GIVEN MATERIAL —
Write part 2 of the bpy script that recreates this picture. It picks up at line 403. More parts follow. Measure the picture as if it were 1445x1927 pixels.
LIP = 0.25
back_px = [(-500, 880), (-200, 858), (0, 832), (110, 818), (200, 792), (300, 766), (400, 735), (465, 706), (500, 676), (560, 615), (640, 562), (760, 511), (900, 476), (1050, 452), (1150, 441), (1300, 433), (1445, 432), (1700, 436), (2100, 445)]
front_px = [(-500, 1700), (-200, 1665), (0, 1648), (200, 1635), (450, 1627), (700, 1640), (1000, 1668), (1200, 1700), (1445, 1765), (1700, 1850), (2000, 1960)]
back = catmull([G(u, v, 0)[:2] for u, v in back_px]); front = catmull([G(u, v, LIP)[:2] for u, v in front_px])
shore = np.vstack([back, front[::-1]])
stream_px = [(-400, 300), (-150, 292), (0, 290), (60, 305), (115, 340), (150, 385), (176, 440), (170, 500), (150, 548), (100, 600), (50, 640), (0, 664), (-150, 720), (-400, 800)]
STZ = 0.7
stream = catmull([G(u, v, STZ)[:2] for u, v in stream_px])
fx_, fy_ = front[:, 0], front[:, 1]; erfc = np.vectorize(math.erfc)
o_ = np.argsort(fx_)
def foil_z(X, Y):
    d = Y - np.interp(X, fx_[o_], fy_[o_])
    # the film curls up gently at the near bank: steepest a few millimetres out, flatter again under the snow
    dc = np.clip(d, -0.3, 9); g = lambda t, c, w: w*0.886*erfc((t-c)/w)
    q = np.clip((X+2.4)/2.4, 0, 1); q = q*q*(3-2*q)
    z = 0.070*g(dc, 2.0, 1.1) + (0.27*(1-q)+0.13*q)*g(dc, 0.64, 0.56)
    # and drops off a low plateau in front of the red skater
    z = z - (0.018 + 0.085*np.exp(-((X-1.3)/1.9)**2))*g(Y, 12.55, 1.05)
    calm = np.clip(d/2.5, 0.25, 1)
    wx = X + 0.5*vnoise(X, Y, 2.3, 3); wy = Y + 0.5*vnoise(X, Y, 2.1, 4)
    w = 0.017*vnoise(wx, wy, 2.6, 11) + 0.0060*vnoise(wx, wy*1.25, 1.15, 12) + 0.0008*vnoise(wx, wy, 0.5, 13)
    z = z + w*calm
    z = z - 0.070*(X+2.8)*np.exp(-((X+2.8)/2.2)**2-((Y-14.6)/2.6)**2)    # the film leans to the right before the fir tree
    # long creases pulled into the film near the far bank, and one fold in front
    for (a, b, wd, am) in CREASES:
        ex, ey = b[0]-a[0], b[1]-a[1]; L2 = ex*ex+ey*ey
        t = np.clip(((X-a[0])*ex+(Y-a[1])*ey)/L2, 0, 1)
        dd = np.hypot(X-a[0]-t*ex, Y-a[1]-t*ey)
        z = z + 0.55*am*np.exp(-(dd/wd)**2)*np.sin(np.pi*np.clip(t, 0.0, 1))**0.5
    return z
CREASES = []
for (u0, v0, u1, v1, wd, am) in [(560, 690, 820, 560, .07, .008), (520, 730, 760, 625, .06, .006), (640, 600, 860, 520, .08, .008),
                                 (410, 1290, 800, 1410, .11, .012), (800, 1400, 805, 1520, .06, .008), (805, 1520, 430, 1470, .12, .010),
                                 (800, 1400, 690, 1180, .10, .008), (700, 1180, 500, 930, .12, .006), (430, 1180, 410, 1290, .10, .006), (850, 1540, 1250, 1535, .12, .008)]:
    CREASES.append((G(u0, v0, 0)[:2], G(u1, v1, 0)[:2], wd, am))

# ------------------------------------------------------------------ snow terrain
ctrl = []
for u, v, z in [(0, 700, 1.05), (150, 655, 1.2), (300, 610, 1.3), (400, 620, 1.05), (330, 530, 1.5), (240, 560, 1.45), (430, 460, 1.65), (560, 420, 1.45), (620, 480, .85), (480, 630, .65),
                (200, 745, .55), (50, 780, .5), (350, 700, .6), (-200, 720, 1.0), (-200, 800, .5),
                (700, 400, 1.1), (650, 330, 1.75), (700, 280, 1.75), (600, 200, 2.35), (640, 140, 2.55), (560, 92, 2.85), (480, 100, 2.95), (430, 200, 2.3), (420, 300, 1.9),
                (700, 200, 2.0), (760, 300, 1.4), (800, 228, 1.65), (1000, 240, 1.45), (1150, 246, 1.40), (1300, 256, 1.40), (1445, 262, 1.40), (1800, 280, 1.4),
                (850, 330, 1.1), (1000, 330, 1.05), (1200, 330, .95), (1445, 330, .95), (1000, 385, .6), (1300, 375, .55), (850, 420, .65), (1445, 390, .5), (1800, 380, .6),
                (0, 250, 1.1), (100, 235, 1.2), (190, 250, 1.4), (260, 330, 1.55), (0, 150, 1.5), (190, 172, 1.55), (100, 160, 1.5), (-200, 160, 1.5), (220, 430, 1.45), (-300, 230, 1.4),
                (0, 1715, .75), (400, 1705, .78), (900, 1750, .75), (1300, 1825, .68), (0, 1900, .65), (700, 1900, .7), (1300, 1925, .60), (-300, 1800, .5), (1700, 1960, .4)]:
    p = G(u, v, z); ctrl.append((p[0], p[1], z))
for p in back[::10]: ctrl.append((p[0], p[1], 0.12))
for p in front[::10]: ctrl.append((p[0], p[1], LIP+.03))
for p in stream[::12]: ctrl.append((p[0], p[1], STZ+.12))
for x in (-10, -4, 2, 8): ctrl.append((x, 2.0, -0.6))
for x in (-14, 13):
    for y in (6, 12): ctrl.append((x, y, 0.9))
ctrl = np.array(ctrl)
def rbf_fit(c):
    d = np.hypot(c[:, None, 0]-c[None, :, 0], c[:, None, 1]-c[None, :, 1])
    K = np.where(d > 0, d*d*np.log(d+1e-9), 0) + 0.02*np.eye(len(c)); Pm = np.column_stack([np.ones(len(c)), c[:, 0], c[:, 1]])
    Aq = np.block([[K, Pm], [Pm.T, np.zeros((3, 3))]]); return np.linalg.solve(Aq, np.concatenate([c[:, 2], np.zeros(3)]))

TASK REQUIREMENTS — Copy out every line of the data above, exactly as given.

RESULT —
Write part 2 of the bpy script that recreates this picture. It picks up at line 403. More parts follow. Measure the picture as if it were 1445x1927 pixels.
LIP = 0.25
back_px = [(-500, 880), (-200, 858), (0, 832), (110, 818), (200, 792), (300, 766), (400, 735), (465, 706), (500, 676), (560, 615), (640, 562), (760, 511), (900, 476), (1050, 452), (1150, 441), (1300, 433), (1445, 432), (1700, 436), (2100, 445)]
front_px = [(-500, 1700), (-200, 1665), (0, 1648), (200, 1635), (450, 1627), (700, 1640), (1000, 1668), (1200, 1700), (1445, 1765), (1700, 1850), (2000, 1960)]
back = catmull([G(u, v, 0)[:2] for u, v in back_px]); front = catmull([G(u, v, LIP)[:2] for u, v in front_px])
shore = np.vstack([back, front[::-1]])
stream_px = [(-400, 300), (-150, 292), (0, 290), (60, 305), (115, 340), (150, 385), (176, 440), (170, 500), (150, 548), (100, 600), (50, 640), (0, 664), (-150, 720), (-400, 800)]
STZ = 0.7
stream = catmull([G(u, v, STZ)[:2] for u, v in stream_px])
fx_, fy_ = front[:, 0], front[:, 1]; erfc = np.vectorize(math.erfc)
o_ = np.argsort(fx_)
def foil_z(X, Y):
    d = Y - np.interp(X, fx_[o_], fy_[o_])
    # the film curls up gently at the near bank: steepest a few millimetres out, flatter again under the snow
    dc = np.clip(d, -0.3, 9); g = lambda t, c, w: w*0.886*erfc((t-c)/w)
    q = np.clip((X+2.4)/2.4, 0, 1); q = q*q*(3-2*q)
    z = 0.070*g(dc, 2.0, 1.1) + (0.27*(1-q)+0.13*q)*g(dc, 0.64, 0.56)
    # and drops off a low plateau in front of the red skater
    z = z - (0.018 + 0.085*np.exp(-((X-1.3)/1.9)**2))*g(Y, 12.55, 1.05)
    calm = np.clip(d/2.5, 0.25, 1)
    wx = X + 0.5*vnoise(X, Y, 2.3, 3); wy = Y + 0.5*vnoise(X, Y, 2.1, 4)
    w = 0.017*vnoise(wx, wy, 2.6, 11) + 0.0060*vnoise(wx, wy*1.25, 1.15, 12) + 0.0008*vnoise(wx, wy, 0.5, 13)
    z = z + w*calm
    z = z - 0.070*(X+2.8)*np.exp(-((X+2.8)/2.2)**2-((Y-14.6)/2.6)**2)    # the film leans to the right before the fir tree
    # long creases pulled into the film near the far bank, and one fold in front
    for (a, b, wd, am) in CREASES:
        ex, ey = b[0]-a[0], b[1]-a[1]; L2 = ex*ex+ey*ey
        t = np.clip(((X-a[0])*ex+(Y-a[1])*ey)/L2, 0, 1)
        dd = np.hypot(X-a[0]-t*ex, Y-a[1]-t*ey)
        z = z + 0.55*am*np.exp(-(dd/wd)**2)*np.sin(np.pi*np.clip(t, 0.0, 1))**0.5
    return z
CREASES = []
for (u0, v0, u1, v1, wd, am) in [(560, 690, 820, 560, .07, .008), (520, 730, 760, 625, .06, .006), (640, 600, 860, 520, .08, .008),
                                 (410, 1290, 800, 1410, .11, .012), (800, 1400, 805, 1520, .06, .008), (805, 1520, 430, 1470, .12, .010),
                                 (800, 1400, 690, 1180, .10, .008), (700, 1180, 500, 930, .12, .006), (430, 1180, 410, 1290, .10, .006), (850, 1540, 1250, 1535, .12, .008)]:
    CREASES.append((G(u0, v0, 0)[:2], G(u1, v1, 0)[:2], wd, am))

# ------------------------------------------------------------------ snow terrain
ctrl = []
for u, v, z in [(0, 700, 1.05), (150, 655, 1.2), (300, 610, 1.3), (400, 620, 1.05), (330, 530, 1.5), (240, 560, 1.45), (430, 460, 1.65), (560, 420, 1.45), (620, 480, .85), (480, 630, .65),
                (200, 745, .55), (50, 780, .5), (350, 700, .6), (-200, 720, 1.0), (-200, 800, .5),
                (700, 400, 1.1), (650, 330, 1.75), (700, 280, 1.75), (600, 200, 2.35), (640, 140, 2.55), (560, 92, 2.85), (480, 100, 2.95), (430, 200, 2.3), (420, 300, 1.9),
                (700, 200, 2.0), (760, 300, 1.4), (800, 228, 1.65), (1000, 240, 1.45), (1150, 246, 1.40), (1300, 256, 1.40), (1445, 262, 1.40), (1800, 280, 1.4),
                (850, 330, 1.1), (1000, 330, 1.05), (1200, 330, .95), (1445, 330, .95), (1000, 385, .6), (1300, 375, .55), (850, 420, .65), (1445, 390, .5), (1800, 380, .6),
                (0, 250, 1.1), (100, 235, 1.2), (190, 250, 1.4), (260, 330, 1.55), (0, 150, 1.5), (190, 172, 1.55), (100, 160, 1.5), (-200, 160, 1.5), (220, 430, 1.45), (-300, 230, 1.4),
                (0, 1715, .75), (400, 1705, .78), (900, 1750, .75), (1300, 1825, .68), (0, 1900, .65), (700, 1900, .7), (1300, 1925, .60), (-300, 1800, .5), (1700, 1960, .4)]:
    p = G(u, v, z); ctrl.append((p[0], p[1], z))
for p in back[::10]: ctrl.append((p[0], p[1], 0.12))
for p in front[::10]: ctrl.append((p[0], p[1], LIP+.03))
for p in stream[::12]: ctrl.append((p[0], p[1], STZ+.12))
for x in (-10, -4, 2, 8): ctrl.append((x, 2.0, -0.6))
for x in (-14, 13):
    for y in (6, 12): ctrl.append((x, y, 0.9))
ctrl = np.array(ctrl)
def rbf_fit(c):
    d = np.hypot(c[:, None, 0]-c[None, :, 0], c[:, None, 1]-c[None, :, 1])
    K = np.where(d > 0, d*d*np.log(d+1e-9), 0) + 0.02*np.eye(len(c)); Pm = np.column_stack([np.ones(len(c)), c[:, 0], c[:, 1]])
    Aq = np.block([[K, Pm], [Pm.T, np.zeros((3, 3))]]); return np.linalg.solve(Aq, np.concatenate([c[:, 2], np.zeros(3)]))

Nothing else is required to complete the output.